Sometimes you just know when you've found the right place. And even if it takes you months and months to get there, the results are worth it. That's certainly what happened to Angela King and Andrew Honore when they bought their Mangere Bridge home more than six years ago.
"We'd brought our toddler out to feed the animals at Ambury Farm, and drove past the open-home sign, so were just killing time to look at it," says Angela. "But we walked in and went, 'Oh my, look at this -- the 50s house, the full-quarter acre section'. We just couldn't get it out of our heads."
At that point the family were living in Onehunga, but had loved visiting friends in Mangere Bridge and were keen to move into the neighbourhood that seemed from another time. They watched the house sit empty for months, so eventually approached the owners and plugged on through complicated negotiations with family trusts, before becoming only the second family to live there.
The house was built after the original Barrow family subdivided the big estate for one of their sons in the late 1950s. The grand Victorian house, rebuilt after a fire, is still their neighbour and the two families share a blurry boundary of lawns and shrubs, with kids running back and forth.
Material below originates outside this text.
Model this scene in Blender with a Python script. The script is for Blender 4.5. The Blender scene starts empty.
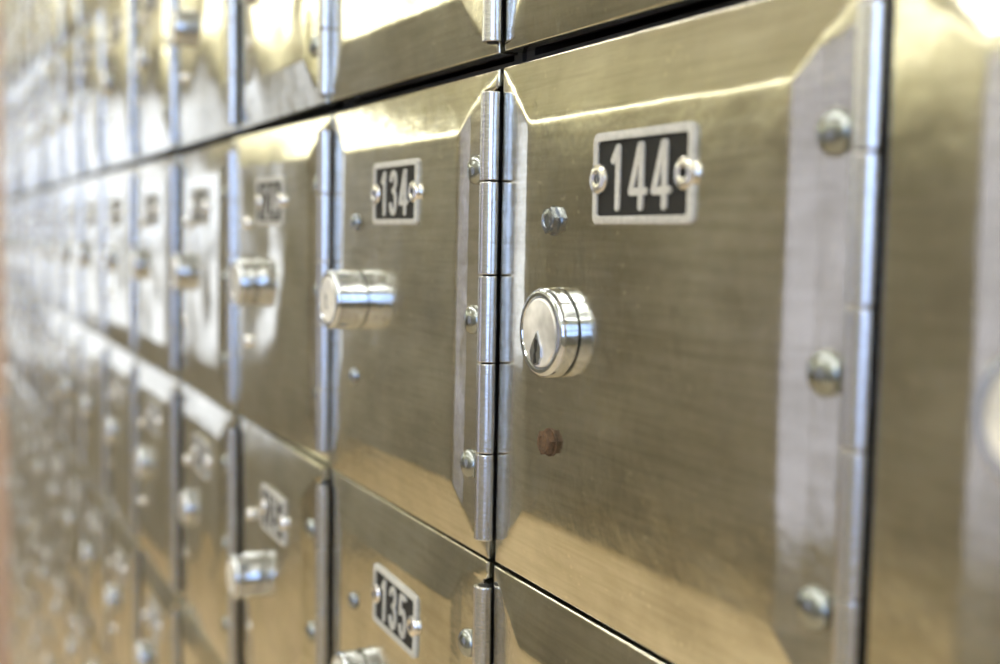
import bpy, bmesh, math, random
from mathutils import Matrix, Vector
random.seed(7)
PI = math.pi
S = 0.15              # one locker row is 15 cm high
W = 1.0516            # column pitch, in row heights
OZ = 1.50             # height of the reference row's top edge above the floor (m)
scn = bpy.context.scene
COL = scn.collection

# ------------------------------------------------------------------ materials
def mat(name):
    m = bpy.data.materials.new(name); m.use_nodes = True
    nt = m.node_tree
    return m, nt, nt.nodes['Principled BSDF']

def nd(nt, t, **k):
    n = nt.nodes.new(t)
    for a, b in k.items():
        if a in n.inputs: n.inputs[a].default_value = b
        else: setattr(n, a, b)
    return n

def coords(nt, per_object=True):
    tc = nd(nt, 'ShaderNodeTexCoord')
    if not per_object: return tc.outputs['Object']
    oi = nd(nt, 'ShaderNodeObjectInfo')
    mu = nd(nt, 'ShaderNodeVectorMath', operation='SCALE'); mu.inputs[0].default_value = (7.3, 3.1, 5.7)
    nt.links.new(oi.outputs['Random'], mu.inputs['Scale'])
    ad = nd(nt, 'ShaderNodeVectorMath', operation='ADD')
    nt.links.new(tc.outputs['Object'], ad.inputs[0]); nt.links.new(mu.outputs[0], ad.inputs[1])
    return ad.outputs[0]

def noise(nt, vec, scale, detail=3, rough=.5, stretch=None):
    n = nd(nt, 'ShaderNodeTexNoise'); n.inputs['Scale'].default_value = scale
    n.inputs['Detail'].default_value = detail; n.inputs['Roughness'].default_value = rough
    if stretch:
        mp = nd(nt, 'ShaderNodeMapping'); mp.inputs['Scale'].default_value = stretch
        nt.links.new(vec, mp.inputs['Vector']); vec = mp.outputs[0]
    nt.links.new(vec, n.inputs['Vector'])
    return n.outputs['Fac']

def ramp(nt, fac, stops):
    r = nd(nt, 'ShaderNodeValToRGB'); e = r.color_ramp.elements
    while len(e) < len(stops): e.new(.5)
    for i, (p, c) in enumerate(stops):
        e[i].position = p; e[i].color = (c if len(c) == 4 else (*c, 1))
    nt.links.new(fac, r.inputs['Fac']); return r.outputs['Color']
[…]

The cool split-level was added some time in the late 1960s as the family grew, with a fourth master bedroom at one end and a sunny open living room at the other, both step down from the main house. By the time Andrew and Angela, now pregnant with their second son, moved in, it was still very much carved into rooms in the old style -- the kitchen on the darkest side of the building, cut off from the living spaces, the bathroom pretty original -- but the couple could see with a few adjustments how perfectly it would work for them. With their collection of great mid-century furniture and eye for clever styling, Angela and Andrew were in their element.
Image 1 of 6: The quarter-acre paradise does still exist and this one has been beautifully renovated. Photos / Fiona Goodall, Getty Images
Because they planned this to be their forever house, the renovations were exacting. They added insulation to ceilings and floors, installing a DVS system, but retaining the cool brick fireplace, with its feature wall and wide hearth for seating. Angela is allergic to mould, so the master bedroom got extra insulation and double glazing, to make it toasty dry and warm. The original well-proportioned joinery remains in the rest of the house, a wall of glass and french doors flooding light into the cork-floored living room.
They opened up the kitchen and dining room, swapping them so that the kitchen is at the front of the house and adding slit windows. Now the adults can keep an eye on the kids on the front lawn and the street. It's still one of those places where children play basketball on the road, and the huge tree on the front lawn is considered everybody's playground.
The open lawns are just as they'd dreamed, and even the adults are roped in for street croquet and cricket parties (whites, cucumber sandwiches, of course). Around the back there are raised vegetable beds (they did keep chickens for a while) and a covered carport for bikes and games on a rainy day. The family still visit Ambury, ride their bikes around the foreshore, and love being exactly at the halfway point between the beach and Mangere mountain. The neighbourhood turned out better than they'd imagined.
The couple designed the cool plywood kitchen, complete with island bench, with joiners from The Kitchen Place, lugging home slim stainless steel handles from Ikea in Australia. They inserted an opening sky light to bring light into the dining room, and upgraded the bathroom with more clever plywood.
The old-school laundry is a treat -- Angela got the mud-room benches and hooks to take all the boys' boots and school bags, Andrew a cute peg-board tool bench. They extended their plywood theme to a feature wall in one of the boys' bedrooms, but left the original built-in joinery and storage.
Their next project was to be knocking through to create a master en suite, but that can be the next owners' project as the family are selling to head off on new adventures. After they have backpacked around India and Europe with the boys for a year they plan to settle in a country town. Their Kiwi idyll is perfect for another family -- with all the convenience of a job well done.